“I cannot tell – but this I know”  

“I cannot tell – but this I know”  

“I cannot tell – but this I know”  


The vicarage doorbell rang.  On answering it I found a student from our local sixth form college.  We’d not met before, but it transpired he wanted to discuss a problem that was puzzling him.  When he was sitting comfortably he put his question:  “What’s the story then?”  Being translated, he wanted to know what Christianity was all about.


When Nigel, our vicar, asked me to write about Advent, the same question came back to me:  what’s the story?  We know about Advent calendars, Advent candles and Advent wreaths, but what about Advent itself?  We take so much for granted and assume we know the answers.  But when pressed to explain the things we sing and talk about on Sunday mornings it’s not always that simple.


Yet at one level Advent is simple.  The word itself literally means “coming towards” and can be used in both a secular and religious sense.  As we are using it here, it covers the four Sundays before Christmas and it’s a story in three parts, with a beginning, middle and end.  Together they tell how Jesus came once in the past, how he comes now in the present, and how he will come again in the future.


The first part of the story tells how Jesus came to us as a baby in Bethlehem. There’s a hymn in which each verse begins with the words, “I cannot tell” – i.e. it’s okay to be agnostic about some things.  Then halfway through each verse the tone changes to one of certainty.  Hence the first verse, referring to that first advent, says this: “But this I know, that he was born of Mary, when Bethlehem’s manger was his only home, and that he lived at Nazareth and laboured, and so the Saviour, Saviour of the world, is come”.


That only happened once and can’t be repeated.  The second part of the story tells how Jesus comes now in the present, not once but again and again.  And there are people round the world, from Filey to the farthest shores of the widest ocean, who know that’s true.  They may not always be able to explain it, but this hymn again comes to their rescue.  After confronting the unanswerable questions raised by Jesus’ suffering, it offers words of certainty:  “But this I know, he heals the broken-hearted, and stays our sin, and calms our lurking fear, and lifts the burden from the heavy-laden, for yet the Saviour, Saviour of the world, is here”.

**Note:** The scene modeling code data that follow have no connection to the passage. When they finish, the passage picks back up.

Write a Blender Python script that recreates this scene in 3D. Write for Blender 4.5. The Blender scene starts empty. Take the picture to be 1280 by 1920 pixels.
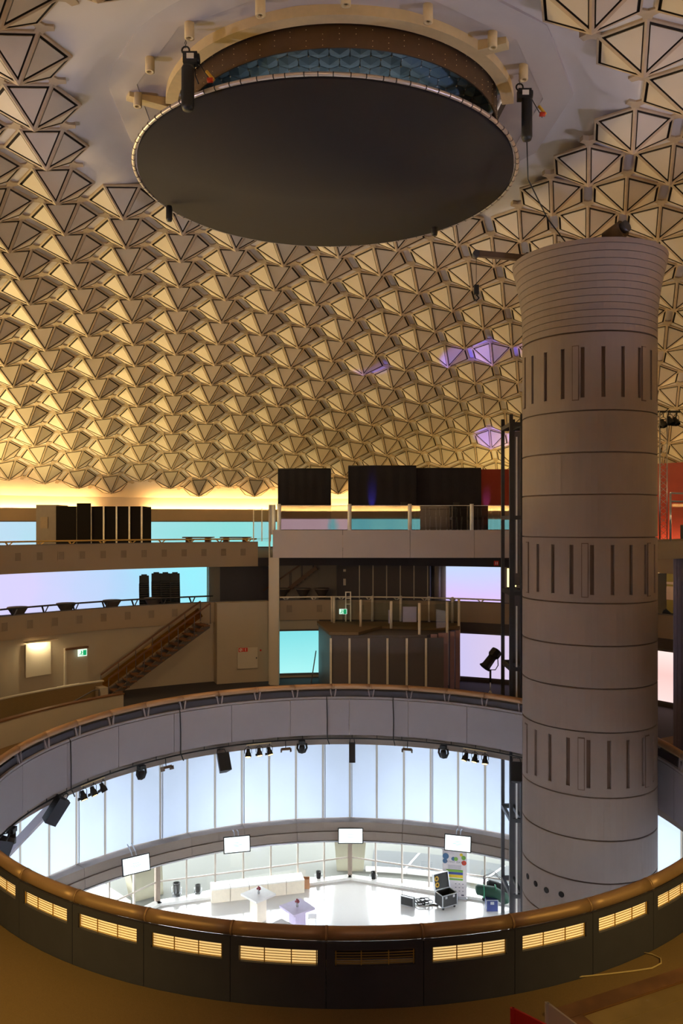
import bpy, math, random
from mathutils import Vector, Matrix
random.seed(7)
PI = math.pi
S = bpy.context.scene
COL = S.collection

# ------------------------------------------------------------------ camera, sky, lights, exposure
CX, CY, EYE = 0.1, 23.3, 17.0            # centre of the round well, camera height above the ground floor
cd = bpy.data.cameras.new('camera'); cam = bpy.data.objects.new('camera', cd); COL.objects.link(cam)
cam.location = (0, 0, EYE); cam.rotation_euler = (PI/2, 0, 0)
cd.sensor_width = 36; cd.lens = 1480/1920*36; cd.shift_y = 20/1920
cd.clip_start = .05; cd.clip_end = 800
S.camera = cam
S.view_settings.view_transform = 'Standard'; S.view_settings.look = 'None'
S.view_settings.exposure = 0.0; S.view_settings.gamma = 1.0; S.view_settings.use_curve_mapping = False

w = bpy.data.worlds.new('overcast_sky'); S.world = w; w.use_nodes = True
wb = w.node_tree.nodes['Background']; wb.inputs[0].default_value = (.90, .95, 1.0, 1); wb.inputs[1].default_value = 21.0

def look(o, target):
    o.rotation_euler = (Vector(target)-o.location).to_track_quat('-Z', 'Y').to_euler()
def lamp(name, kind, loc, target, power, color, size=.5, size_y=None, angle=40, blend=.6):
    l = bpy.data.lights.new(name, kind); o = bpy.data.objects.new(name, l); COL.objects.link(o)
    o.location = loc; l.energy = power; l.color = color
    if kind == 'AREA':
        l.size = size
        if size_y: l.shape = 'RECTANGLE'; l.size_y = size_y
        if name == 'dome_flood': l.spread = math.radians(110)
    elif kind == 'SPOT':
        l.spot_size = math.radians(angle); l.spot_blend = blend; l.shadow_soft_size = size
    else: l.shadow_soft_size = size
    if target: look(o, target)
    return o
GOLD = (1, .74, .25); WARM = (1, .72, .42)
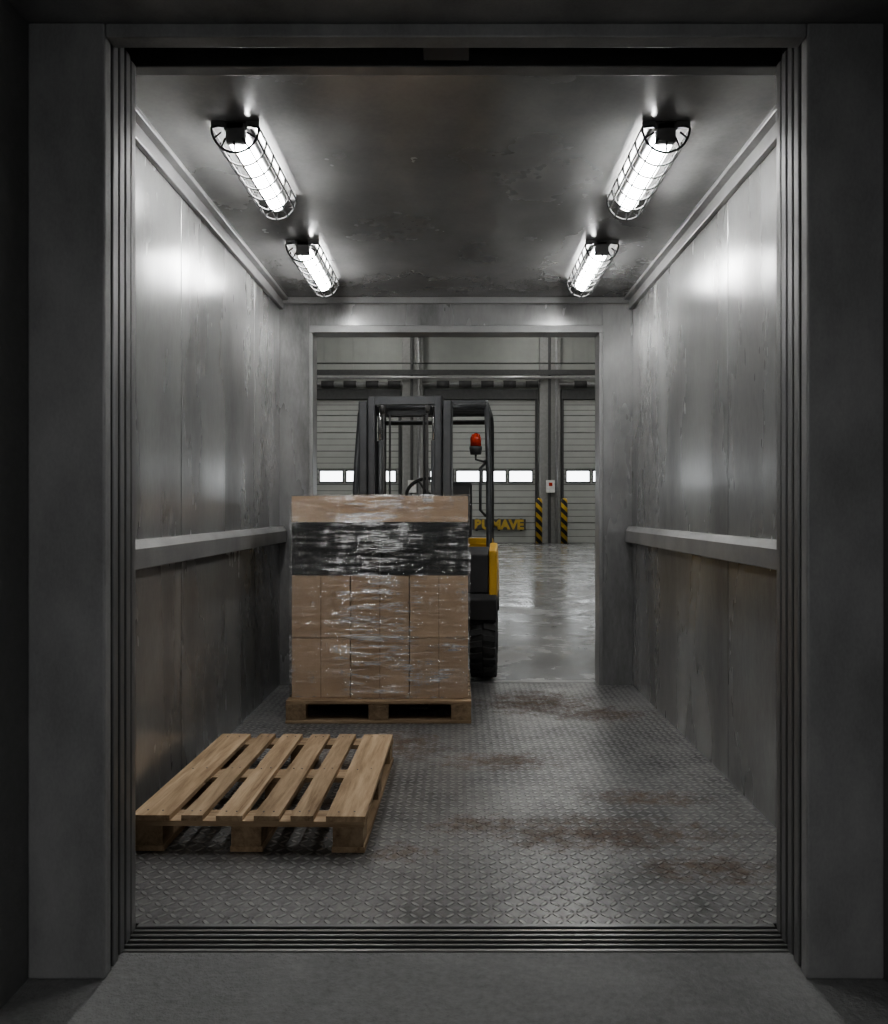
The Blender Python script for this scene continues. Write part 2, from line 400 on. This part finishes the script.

The hymn then points us to the end of the story, Jesus’ final advent in the future.  One day, it says, he will come in glory and draw the world and all its people to himself.  It’s way above my pay grade to explain when he will come, and I haven’t the faintest idea how it will happen.  For the same reasons the hymn writer turns to poetry to describe it, because poetry can often point to truth that cannot be contained within the limits of logic or scientific statements.


Therefore the writer says this:  “But this I know, all flesh shall see his glory, and he shall reap the harvest he has sown, and some glad day his sun shall shine in splendour, when he the Saviour, Saviour of the world, is known”.

What a day it’s going to be!  Until then may this Advent be a time of blessing for us all.